Aloha UMC partnering with community to help with housing crisis


 Feeling called by scriptures to serve the “least among us” and understand what it truly means to be a good neighbor, Aloha United Methodist Church intends to become a host site for a new, well-maintained houseless village on its property.
The congregation has been exploring building low-income affordable housing for more than 20 years, according to pastor Keren Rodriguez. However, the concept of the tiny home – pod – village has cropped up in just the last year as the demand for services has increased dramatically.
“Throughout scripture Jesus teaches us that we are to serve those on the margins and as followers of Christ we are called to act our faith,” Rodriguez said. “Affordable housing – or a lack of access to affordable housing – is a social justice issue that must be addressed if we want to make our communities a better place for everyone to call home. I’m proud of our congregation for engaging in this deep, life-giving work.”
To accomplish this goal, Aloha UMC is partnering with Washington County and Leaven Community to establish a village on its church property that will offer temporary, transitional housing for those moving from homelessness to housed.
This will be a temporary shelter, according to Washington County officials, while more permanent housing solutions are created within the county. The pods will not be in place for more than two years.
Modeling other pod villages that have cropped up at other churches and in communities across the Pacific Northwest, this village will be staffed 24-hours, tenants will be held to account for maintaining their properties, and there will be social workers available to help tenants work toward removing barriers that prevent them from accessing affordable housing options.
Washington County officials tapped Aloha UMC as a good partner because of its proximity to city services, such as public transportation and grocery stores.

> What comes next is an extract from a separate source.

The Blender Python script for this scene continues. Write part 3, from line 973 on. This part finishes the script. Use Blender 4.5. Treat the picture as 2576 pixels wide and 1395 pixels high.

There is currently a large gap between the need and availability of affordable housing in the Aloha area, with only one temporary shelter operating in Beaverton.
In recent years, Washington County Department of Housing officials report that because of Aloha UMC’s proximity to public services, unofficial encampments have cropped near the property. These new housing pods will monitored and fenced off to assist with security and curb appeal.

Aloha is one of the many churches in the Columbia District of the Conference that has taken on the ministry of addressing the affordable housing crisis, according to District Superintendent, Rev. Tim Overton-Harris. Whether its creating space for pod housing, helping houseless college students with sheltering, or building affordable housing complexes on unused parcels of church land, United Methodists in and around Portland are getting to work.
“This is what it means to be the hands and feet of Christ in our world today – addressing the real needs of the communities in which we serve,” Overton-Harris said. “Too many of our siblings are living on the margins of society and God knows we have to act. Our churches understand that for people to feel physically, mentally, and spiritually nourished, the first thing they have to do is have a roof over their heads. I’m proud of Aloha UMC for engaging in this transformative work.”
Volunteers from Aloha UMC, along with staff from Leaven Community and Washington County Department of Housing Services are working with neighbors to create “good neighbor” covenants between the development and those who live in proximity of the church.
Rev. Julia Nielsen, director of Leaven Land and Housing Coalition said that after the state itself, faith communities own the largest collective amount of land in Oregon, including more than 600 developable acres in Washington County alone.
“We have real power to really move the needle on the 36,000 units of housing needed right now, if churches join Aloha UMC by courageously responding to this housing crisis,” said Nielsen, an ordained deacon in The Oregon-Idaho Conference said. “Faith communities could end this crisis if everyone had the same will. I'm grateful for Pastor Keren's vision and leadership.”